Japanese iron-clad social rules, though unwritten, indicate to mothers that they have a social "duty" to abort "surplus" children. Public opinion is centered around a two-child family, and questions about that attitude are not encouraged. Families are shoe-horned into two-child apartments; mothers need to find a part-time job to supplement income, so that the two darlings can be pampered and dressed and over-educated to keep up with the fashion. Surprisingly, however, not all families bow to the de rigueur expectations of the public consensus. One out of six families, even in today's Japan, includes more than two children. In 1992, 203,221 children were born into families which already had two, three, four, and up to ten previous births.

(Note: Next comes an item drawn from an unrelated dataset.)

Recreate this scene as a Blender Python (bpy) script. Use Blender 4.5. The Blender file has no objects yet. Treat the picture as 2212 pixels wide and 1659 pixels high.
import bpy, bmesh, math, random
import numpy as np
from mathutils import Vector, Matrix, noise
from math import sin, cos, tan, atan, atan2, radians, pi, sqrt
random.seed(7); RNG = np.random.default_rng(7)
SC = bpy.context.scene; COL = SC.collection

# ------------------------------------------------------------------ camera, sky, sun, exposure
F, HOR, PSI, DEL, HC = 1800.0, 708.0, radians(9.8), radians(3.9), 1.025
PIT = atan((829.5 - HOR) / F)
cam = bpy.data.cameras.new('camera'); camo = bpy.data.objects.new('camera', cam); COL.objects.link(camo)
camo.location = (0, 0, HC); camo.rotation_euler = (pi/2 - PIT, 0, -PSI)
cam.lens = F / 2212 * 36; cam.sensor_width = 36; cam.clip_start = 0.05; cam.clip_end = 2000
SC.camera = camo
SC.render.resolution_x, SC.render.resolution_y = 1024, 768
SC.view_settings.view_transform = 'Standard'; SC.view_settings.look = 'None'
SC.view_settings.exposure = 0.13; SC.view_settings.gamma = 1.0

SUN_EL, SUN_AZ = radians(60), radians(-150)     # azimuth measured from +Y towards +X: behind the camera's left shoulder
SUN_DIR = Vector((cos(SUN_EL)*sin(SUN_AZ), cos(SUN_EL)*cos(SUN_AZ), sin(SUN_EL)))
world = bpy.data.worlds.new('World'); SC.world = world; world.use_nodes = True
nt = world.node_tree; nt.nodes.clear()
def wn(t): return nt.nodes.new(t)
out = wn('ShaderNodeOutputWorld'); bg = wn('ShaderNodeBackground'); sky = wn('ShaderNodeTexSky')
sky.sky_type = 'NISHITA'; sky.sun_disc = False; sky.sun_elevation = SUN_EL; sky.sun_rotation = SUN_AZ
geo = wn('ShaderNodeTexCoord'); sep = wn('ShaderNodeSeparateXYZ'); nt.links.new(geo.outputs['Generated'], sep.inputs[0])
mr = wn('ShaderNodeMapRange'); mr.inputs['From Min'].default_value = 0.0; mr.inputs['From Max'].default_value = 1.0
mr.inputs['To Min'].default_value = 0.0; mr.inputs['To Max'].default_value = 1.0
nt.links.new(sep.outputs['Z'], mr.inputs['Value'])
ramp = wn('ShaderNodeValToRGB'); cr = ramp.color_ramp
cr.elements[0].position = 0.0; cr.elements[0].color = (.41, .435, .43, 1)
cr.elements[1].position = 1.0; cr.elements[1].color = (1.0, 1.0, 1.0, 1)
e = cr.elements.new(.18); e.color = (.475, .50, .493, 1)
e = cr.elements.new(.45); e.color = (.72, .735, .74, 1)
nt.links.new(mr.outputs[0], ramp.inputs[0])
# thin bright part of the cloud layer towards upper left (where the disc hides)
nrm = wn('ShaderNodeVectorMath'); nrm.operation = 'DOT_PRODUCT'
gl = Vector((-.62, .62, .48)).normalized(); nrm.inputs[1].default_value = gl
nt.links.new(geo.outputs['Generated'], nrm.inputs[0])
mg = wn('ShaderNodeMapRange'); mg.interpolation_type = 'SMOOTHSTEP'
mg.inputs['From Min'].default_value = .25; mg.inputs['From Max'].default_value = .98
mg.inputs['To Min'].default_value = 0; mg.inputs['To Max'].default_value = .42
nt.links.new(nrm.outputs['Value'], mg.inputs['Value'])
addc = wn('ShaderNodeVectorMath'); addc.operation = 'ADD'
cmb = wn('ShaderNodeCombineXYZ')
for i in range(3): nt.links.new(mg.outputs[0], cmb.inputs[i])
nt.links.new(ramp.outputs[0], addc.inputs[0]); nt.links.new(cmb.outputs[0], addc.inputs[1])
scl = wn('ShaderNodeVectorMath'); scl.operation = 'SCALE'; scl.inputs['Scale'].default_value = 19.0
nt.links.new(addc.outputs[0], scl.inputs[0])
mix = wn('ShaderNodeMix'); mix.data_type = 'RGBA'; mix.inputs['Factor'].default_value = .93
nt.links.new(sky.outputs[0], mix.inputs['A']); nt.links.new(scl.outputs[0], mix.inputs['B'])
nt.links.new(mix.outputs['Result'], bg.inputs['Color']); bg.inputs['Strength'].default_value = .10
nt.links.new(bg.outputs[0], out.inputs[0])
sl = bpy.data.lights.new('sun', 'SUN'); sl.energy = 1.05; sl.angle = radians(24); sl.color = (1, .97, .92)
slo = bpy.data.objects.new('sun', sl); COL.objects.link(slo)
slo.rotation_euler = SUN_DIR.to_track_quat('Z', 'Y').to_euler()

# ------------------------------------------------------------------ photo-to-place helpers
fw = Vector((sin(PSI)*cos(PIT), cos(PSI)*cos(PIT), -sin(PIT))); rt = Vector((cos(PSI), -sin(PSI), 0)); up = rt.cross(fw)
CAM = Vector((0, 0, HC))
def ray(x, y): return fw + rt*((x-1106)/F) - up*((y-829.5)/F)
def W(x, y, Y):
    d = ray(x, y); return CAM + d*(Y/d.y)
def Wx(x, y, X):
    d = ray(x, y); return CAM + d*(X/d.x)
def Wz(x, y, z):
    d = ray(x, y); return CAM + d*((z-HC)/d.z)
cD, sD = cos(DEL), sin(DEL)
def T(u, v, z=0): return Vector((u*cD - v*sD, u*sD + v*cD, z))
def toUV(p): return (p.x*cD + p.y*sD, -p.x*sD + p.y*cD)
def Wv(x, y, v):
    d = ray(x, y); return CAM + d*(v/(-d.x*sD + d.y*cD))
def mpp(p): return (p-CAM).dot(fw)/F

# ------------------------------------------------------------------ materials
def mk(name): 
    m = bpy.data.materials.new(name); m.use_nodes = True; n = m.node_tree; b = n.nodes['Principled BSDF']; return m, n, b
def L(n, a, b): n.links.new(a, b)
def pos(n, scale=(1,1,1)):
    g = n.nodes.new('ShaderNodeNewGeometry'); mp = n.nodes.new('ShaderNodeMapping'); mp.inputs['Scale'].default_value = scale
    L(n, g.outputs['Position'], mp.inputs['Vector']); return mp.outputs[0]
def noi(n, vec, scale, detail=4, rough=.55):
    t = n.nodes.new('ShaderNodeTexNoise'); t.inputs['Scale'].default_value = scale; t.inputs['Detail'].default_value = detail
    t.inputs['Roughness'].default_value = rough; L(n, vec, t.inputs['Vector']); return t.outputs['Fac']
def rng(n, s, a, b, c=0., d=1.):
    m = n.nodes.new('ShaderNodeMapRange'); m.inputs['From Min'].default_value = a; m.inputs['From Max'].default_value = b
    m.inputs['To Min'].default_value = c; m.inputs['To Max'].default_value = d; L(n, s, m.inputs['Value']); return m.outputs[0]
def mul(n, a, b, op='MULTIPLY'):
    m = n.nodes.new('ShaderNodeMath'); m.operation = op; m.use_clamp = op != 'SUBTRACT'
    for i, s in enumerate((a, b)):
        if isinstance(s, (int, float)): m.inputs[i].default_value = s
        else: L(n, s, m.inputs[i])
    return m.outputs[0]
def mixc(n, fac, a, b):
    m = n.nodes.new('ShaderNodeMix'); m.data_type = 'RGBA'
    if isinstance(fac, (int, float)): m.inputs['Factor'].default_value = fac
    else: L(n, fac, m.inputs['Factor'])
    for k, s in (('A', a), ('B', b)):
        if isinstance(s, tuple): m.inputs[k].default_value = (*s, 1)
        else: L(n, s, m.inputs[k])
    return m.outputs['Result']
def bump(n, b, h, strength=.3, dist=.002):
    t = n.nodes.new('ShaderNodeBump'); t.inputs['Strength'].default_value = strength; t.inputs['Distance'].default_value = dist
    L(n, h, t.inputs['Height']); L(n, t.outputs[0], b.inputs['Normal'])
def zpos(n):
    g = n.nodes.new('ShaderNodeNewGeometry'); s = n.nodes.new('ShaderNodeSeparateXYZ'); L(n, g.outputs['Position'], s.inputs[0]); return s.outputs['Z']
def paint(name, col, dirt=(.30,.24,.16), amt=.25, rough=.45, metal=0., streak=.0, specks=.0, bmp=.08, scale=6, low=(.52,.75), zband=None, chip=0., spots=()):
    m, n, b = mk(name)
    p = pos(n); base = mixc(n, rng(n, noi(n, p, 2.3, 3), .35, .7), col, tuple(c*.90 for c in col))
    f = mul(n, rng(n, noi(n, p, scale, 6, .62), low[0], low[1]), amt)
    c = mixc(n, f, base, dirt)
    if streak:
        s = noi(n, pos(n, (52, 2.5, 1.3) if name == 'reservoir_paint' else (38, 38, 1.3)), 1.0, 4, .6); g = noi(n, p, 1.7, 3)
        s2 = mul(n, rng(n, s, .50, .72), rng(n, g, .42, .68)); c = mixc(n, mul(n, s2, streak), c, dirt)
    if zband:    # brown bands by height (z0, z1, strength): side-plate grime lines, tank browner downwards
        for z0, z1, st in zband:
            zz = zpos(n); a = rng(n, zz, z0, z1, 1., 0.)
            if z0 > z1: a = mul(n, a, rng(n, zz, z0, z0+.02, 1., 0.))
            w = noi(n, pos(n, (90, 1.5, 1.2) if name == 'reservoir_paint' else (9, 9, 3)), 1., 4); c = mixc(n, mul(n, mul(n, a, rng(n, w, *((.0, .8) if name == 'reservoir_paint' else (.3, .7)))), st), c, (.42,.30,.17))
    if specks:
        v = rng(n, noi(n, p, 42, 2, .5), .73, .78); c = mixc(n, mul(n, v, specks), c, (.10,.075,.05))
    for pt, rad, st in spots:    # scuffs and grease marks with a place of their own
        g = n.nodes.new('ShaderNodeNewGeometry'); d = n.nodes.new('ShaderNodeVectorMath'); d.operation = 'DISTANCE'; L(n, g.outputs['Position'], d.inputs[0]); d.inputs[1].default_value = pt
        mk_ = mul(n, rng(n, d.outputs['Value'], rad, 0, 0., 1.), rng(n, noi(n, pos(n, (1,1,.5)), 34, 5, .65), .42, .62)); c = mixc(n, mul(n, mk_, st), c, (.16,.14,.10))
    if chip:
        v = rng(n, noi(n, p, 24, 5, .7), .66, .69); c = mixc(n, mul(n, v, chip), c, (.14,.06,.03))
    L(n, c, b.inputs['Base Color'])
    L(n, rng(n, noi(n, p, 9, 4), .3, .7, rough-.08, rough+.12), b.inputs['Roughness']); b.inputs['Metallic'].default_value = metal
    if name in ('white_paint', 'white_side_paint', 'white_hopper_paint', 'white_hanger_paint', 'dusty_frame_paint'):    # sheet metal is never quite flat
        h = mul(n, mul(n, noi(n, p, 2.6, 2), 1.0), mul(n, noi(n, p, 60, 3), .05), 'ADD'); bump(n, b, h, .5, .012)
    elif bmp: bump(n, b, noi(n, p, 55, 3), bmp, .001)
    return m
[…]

But even including all the larger families, national birth statistics indicate an average of only 1.5 children born for every two parents-a figure that leaves Japan 25 percent short of the number of births required simply to replace the current adult population. "Fewer births is better," was the message which national leaders blared across the nation in 1946, and the nation has not shut off that loudspeaker even today (1996); most mothers toe the line, as they did in 1946.

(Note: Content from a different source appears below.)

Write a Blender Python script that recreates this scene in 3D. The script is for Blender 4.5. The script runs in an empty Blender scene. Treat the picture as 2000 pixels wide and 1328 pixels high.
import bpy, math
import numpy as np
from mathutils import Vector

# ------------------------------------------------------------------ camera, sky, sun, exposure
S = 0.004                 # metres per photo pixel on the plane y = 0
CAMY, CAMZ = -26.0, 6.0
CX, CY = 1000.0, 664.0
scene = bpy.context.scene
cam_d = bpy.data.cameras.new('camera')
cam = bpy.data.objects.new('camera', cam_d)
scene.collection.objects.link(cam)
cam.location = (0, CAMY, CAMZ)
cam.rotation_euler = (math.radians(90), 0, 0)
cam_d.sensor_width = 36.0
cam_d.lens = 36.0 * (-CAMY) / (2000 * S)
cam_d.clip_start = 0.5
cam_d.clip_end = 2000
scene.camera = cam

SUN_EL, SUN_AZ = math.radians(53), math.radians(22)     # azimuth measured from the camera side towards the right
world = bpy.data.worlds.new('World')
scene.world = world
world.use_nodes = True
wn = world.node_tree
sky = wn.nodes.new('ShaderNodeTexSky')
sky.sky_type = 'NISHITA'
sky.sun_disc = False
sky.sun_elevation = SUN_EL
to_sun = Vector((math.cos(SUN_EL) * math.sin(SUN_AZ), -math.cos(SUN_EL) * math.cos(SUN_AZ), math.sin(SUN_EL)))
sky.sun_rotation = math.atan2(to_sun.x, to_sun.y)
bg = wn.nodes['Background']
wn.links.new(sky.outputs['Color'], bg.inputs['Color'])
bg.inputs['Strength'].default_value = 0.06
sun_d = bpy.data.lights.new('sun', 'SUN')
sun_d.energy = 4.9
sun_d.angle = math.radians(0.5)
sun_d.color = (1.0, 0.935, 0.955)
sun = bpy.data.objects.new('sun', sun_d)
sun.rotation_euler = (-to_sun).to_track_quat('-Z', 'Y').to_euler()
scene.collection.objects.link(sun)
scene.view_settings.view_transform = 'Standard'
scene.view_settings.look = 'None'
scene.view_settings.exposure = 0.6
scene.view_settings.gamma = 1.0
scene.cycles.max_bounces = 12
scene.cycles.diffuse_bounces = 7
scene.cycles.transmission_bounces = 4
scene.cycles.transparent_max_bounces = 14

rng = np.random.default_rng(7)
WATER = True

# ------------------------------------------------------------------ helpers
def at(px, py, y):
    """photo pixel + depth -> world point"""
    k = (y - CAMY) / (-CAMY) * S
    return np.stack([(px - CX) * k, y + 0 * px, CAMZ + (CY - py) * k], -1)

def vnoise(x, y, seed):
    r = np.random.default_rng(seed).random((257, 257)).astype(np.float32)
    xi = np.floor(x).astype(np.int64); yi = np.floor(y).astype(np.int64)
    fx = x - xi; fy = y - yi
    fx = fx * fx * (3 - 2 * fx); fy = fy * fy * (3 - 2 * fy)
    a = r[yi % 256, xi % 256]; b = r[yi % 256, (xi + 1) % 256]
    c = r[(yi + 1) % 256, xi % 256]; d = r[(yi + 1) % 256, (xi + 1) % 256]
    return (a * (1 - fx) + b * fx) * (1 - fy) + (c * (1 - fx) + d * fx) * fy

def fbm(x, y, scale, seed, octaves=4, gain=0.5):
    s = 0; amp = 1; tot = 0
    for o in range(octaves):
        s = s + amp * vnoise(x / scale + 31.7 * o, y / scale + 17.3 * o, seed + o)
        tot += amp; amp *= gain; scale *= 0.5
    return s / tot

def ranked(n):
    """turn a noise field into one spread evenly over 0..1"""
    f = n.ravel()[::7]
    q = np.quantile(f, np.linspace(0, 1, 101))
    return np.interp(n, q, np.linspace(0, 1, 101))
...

Japanese society, however, in contrast to that of America, allows mothers to grieve for what they do to their unscheduled children; to sympathize with their lost treasures, dispatched from the darkness of the womb to the darkness of the nether world. The ritual grieving brings to the surface the bitter sorrow of lost motherhood and helps them to deal with this trauma.

A Threatened Curse

The Sakakibara "Great Kannon Temple" in Mie Prefecture caters to grieving parents as its mainline business. Its 90 foot high gold-covered statue of the Kannon goddess attracts visitors from far and wide, and its remote location permits parents to grieve without danger of being seen by the neighbors. To drum up business some years ago, this and other temples resorted to questionable advertising. Modern Japanese may make a public show of having risen above ancient folklore, but astute promoters of the temple's business ignored the pretext of immunity to superstition. Instinctively they went for the jugular vein of psychic unrest, and gnawed at the vitals of submerged and unresolved fears. Some hinted darkly at tatari, a curse which a restless child in the other world can bring upon a family because of an abortion; the curse can lead to divorce, an automobile accident, a loss of job, or failure in an entrance exam. "We can bring your child to peace" so guaranteed a typical ad. Here is a translation of an ad:

Bring peace to your child, abandoned now and alone on the banks of the River Sai; demons bully him there, making him pile up stone stupas, which the demons kick down again. Our Kannon is equipped to save your child. She has large hands, with webbing between the fingers; she can pick up your shredded and smashed child whole, press him to her bosom tenderly and reverently, then convey him across the River Sai; family ancestors will meet him there and admit him to their company. There at last, the child will be peaceful, and you are safe from its avenging anger.

For greater convenience, the ad offered mail-order ceremonies. An order blank included lines on which to record the due-date of the child; it provided for up to five aborted children, at $100 each. Upon receipt of payment, a priest will perform the ceremony, and the applicant will receive a memorial card by return mail. Should the petitioner wish, the return envelope will be without the temple's address, to guard secrecy. The mailman need not know. The memorial card can be tucked into a hidden place of the house altar, advises the ad, and when parents hold the card in their hands, they can speak directly to the child, who will then learn about the parents' care and love.

The multi-million dollar success of the mizuko kuyoprayer industry in Japan indicates that grieving for an aborted child is an abiding need felt by parents. Although the folklore, if taken literally, defies credulity, it is perhaps little more than camouflage spread over the real fears and genuine feelings which tug at the parents' heartstrings.